O resultado é fácil de verificar: estes partidos vivem de promessas, não vivem de programas. No dia em que fazem compromissos com quem está no poder, deixam de poder fazer promessas. Isso já aconteceu com o PSD, isso acontece sempre com o PS. O facto de, depois de conquistado o poder, fazerem muitas das coisas que antes vilipendiaram parece não os incomodar demasiado, pois contam sempre com a benevolência dos incautos.

Em países como a Alemanha, a Dinamarca ou a Holanda, para citar apenas três exemplos, as diferenças ideológicas entre os partidos de centro-esquerda e os de centro-direita são por vezes mais marcadas do que as existentes entre o nosso PSD e o nosso PS (e poupam-me, por favor, à lengalenga do neoliberalismo do actual PSD, pois só espero para me rir do neoliberalismo de Costa e recordo-me bem de como criticaram o neoliberal Sócrates…). No entanto nesses países é possível fazer compromissos e coligações, com cedências de parte a parte. É isso que em Portugal parece ser impossível de alcançar.
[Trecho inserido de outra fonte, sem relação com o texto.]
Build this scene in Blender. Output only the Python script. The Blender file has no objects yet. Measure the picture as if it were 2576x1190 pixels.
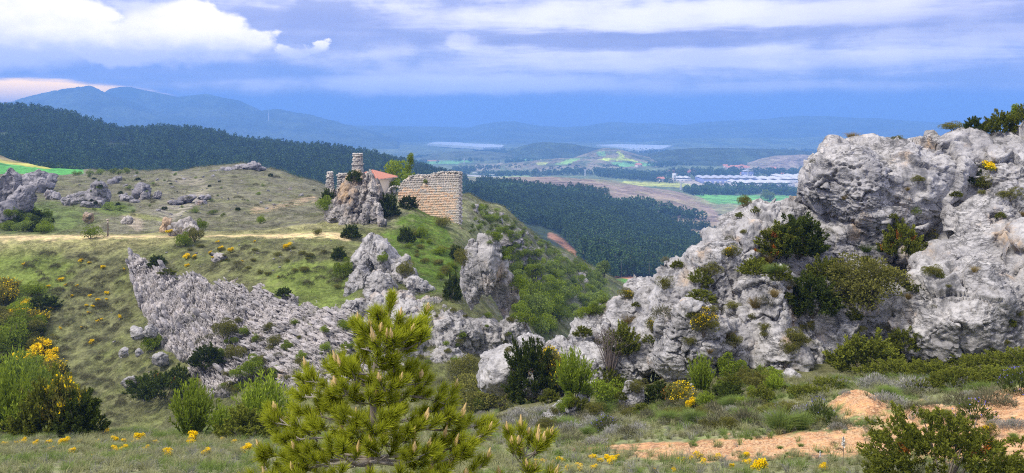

Mas há mais, e esse mais tem a ver com os dilemas que dilaceram a esquerda. Quando António Costa apareceu no I Congresso do Livre, repetiu a ladainha do costume – “A direita facilmente se junta, a esquerda facilmente se divide” – não está a dizer nada de substancial, pois os dilemas da esquerda actual não têm apenas a ver com as heranças da radical separação entre os que lutaram pela democracia e os que lutaram por uma nova ditadura há 40 anos. Têm antes a ver com os que, mesmo a contragosto, aceitam governar em tempos sem sonhos e os que se recusam a gerir sociedades que não são como as que eles idealizaram.
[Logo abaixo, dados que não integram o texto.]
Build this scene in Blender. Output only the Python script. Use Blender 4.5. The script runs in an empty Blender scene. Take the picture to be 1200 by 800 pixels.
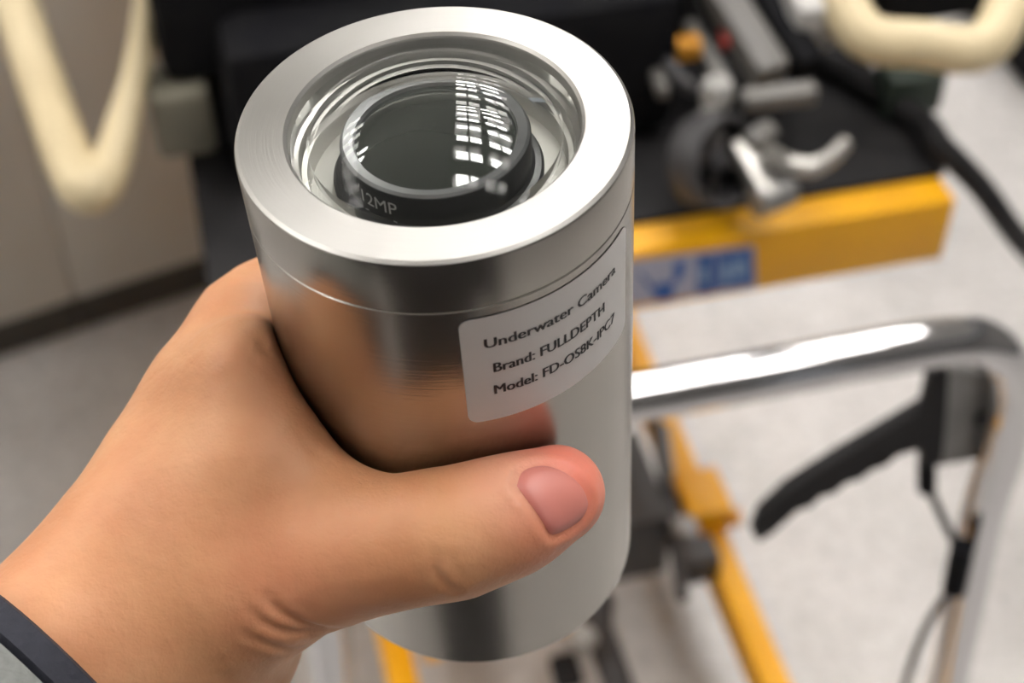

Toda a esquerda tem hoje um mesmo problema: não tem programa para um tempo em que o crescimento económico é baixo, a demografia é um pesadelo e o dinheiro deixou de estar onde costumava estar. Enquanto foi possível ir subindo os impostos, havia dinheiro para o voluntarismo social-democrata. Quando deixou de ser possível aumentar mais os impostos, os empréstimos e a dívida permitiram manter esse voluntarismo, mas sem o entusiasmo de outrora. Quando também esse dinheiro acabou, a esquerda ficou sem forma de aplicar os seus programas, e por toda a Europa a única alternativa que encontrou foram as causas marginais, o que também ajudou a que em muitos países se desligasse das suas bases populares.
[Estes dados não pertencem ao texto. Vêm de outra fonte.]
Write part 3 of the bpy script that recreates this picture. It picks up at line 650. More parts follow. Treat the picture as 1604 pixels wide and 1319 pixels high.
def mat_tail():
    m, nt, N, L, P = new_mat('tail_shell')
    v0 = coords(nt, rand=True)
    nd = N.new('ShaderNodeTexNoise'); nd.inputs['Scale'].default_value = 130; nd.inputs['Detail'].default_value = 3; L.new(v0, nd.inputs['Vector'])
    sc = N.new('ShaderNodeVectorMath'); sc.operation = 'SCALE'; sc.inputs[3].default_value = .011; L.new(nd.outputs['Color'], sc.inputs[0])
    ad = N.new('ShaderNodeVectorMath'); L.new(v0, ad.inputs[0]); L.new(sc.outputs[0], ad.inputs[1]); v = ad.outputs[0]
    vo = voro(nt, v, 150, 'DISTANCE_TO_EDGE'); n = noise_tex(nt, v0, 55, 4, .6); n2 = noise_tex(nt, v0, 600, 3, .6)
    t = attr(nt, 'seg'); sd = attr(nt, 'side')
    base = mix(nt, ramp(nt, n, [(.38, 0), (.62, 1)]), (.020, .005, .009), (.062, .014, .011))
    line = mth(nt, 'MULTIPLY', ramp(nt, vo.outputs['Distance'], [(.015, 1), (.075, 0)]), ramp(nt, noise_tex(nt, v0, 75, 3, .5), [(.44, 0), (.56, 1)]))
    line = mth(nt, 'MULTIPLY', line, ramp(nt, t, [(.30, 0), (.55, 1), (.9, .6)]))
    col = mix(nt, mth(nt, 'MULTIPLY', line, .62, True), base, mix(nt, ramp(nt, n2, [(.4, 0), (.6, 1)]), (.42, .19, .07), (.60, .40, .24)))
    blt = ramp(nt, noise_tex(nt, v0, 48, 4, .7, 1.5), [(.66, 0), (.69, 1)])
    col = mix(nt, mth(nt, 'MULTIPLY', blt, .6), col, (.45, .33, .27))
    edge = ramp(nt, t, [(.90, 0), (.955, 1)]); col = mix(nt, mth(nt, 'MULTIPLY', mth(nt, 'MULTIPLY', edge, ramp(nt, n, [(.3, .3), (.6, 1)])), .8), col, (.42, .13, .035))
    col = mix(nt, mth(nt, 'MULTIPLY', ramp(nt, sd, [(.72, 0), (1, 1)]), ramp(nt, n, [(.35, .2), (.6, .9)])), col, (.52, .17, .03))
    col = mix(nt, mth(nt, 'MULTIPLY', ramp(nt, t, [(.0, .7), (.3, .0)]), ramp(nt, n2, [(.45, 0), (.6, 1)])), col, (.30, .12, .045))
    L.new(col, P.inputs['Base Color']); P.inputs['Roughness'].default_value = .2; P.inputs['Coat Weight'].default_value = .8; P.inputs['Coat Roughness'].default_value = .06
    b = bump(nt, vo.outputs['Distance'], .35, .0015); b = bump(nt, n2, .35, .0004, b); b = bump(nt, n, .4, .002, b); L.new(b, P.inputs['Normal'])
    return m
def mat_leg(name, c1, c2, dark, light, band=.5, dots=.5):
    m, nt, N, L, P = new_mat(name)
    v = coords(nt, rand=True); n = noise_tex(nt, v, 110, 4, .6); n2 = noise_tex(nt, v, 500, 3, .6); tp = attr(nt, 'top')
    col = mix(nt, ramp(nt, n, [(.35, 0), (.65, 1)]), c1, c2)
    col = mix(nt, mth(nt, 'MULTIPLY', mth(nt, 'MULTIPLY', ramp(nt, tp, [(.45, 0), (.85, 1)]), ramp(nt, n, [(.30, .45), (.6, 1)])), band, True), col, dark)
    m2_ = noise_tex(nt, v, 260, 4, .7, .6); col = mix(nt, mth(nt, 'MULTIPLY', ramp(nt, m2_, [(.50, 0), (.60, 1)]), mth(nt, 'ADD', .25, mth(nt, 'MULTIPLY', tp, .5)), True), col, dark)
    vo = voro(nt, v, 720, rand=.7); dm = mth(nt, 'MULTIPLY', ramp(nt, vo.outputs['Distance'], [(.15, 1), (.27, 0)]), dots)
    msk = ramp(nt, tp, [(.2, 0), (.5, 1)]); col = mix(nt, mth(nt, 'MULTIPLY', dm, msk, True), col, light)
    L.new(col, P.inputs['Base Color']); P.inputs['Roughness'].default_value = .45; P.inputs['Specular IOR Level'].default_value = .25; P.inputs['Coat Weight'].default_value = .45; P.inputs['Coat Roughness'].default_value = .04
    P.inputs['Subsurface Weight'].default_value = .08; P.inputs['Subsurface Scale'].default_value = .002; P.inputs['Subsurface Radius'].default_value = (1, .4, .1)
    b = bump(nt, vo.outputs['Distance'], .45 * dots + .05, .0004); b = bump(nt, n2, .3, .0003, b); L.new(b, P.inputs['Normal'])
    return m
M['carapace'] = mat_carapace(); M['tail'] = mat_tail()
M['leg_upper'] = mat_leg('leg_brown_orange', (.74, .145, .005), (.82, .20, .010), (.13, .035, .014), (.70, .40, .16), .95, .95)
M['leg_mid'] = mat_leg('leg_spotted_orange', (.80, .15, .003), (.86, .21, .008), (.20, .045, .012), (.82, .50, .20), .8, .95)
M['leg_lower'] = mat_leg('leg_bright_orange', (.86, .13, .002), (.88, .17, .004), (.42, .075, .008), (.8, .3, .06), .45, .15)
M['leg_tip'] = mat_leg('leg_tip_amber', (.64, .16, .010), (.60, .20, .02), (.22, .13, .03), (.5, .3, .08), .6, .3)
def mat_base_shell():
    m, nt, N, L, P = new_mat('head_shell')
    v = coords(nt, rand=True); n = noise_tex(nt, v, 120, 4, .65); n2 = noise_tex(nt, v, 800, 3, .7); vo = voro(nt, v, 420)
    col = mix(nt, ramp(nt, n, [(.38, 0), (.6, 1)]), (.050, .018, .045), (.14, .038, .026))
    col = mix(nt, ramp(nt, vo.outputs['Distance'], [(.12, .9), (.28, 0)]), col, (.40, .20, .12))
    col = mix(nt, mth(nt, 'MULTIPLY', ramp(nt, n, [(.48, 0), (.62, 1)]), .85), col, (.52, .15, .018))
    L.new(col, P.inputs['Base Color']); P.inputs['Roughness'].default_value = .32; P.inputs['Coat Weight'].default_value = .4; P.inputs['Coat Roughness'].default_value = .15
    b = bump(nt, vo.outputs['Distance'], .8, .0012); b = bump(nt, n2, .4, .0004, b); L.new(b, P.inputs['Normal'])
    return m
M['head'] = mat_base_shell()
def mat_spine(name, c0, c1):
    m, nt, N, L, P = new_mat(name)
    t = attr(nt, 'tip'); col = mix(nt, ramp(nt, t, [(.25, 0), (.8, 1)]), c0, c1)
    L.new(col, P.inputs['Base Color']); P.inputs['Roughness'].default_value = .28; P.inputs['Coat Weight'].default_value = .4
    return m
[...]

Nada disto comove os utópicos de todas as gerações, nem gerações de revolucionários aburguesados no dia-a-dia mas radicalizados no discurso e nas frustrações. É por isso que o problema do PS não é um Livre, ou um Fórum Manifesto, pois o que lá não falta é gente com vontade de se juntar ao PS, como já sucedeu tantas vezes no passado. O seu problema também não são os irredutíveis da extrema-esquerda. O seu problema é que essa esquerda utópica e lunática sempre esteve dentro do PS, sempre complicou a vida ao PS, sempre limitou o pragmatismo dos seus líderes e sempre assustou os seus estrategas, receosos de que esse corpo indistinto de gente “autenticamente de esquerda” se movesse para fora do espaço e do eleitorado do partido, como de resto sucedeu quando Bloco conseguiu atrair uma parte desse eleitorado.

É de tudo isto que se faz a dificuldade de em Portugal se chegar a compromissos que envolvam o PS – até porque o PS nem certos compromissos assume, como nunca assumiu o memorando de entendimento com a troika. É por tudo isso que Cavaco Silva, mesmo estando a discursar nos Paços do Concelho, no fundo esteve a pregar num deserto.

Vamos precisar de um desastre ainda maior do que aquele que vivemos com a quase-bancarrota para alguma coisa mudar. E isto é ser optimista.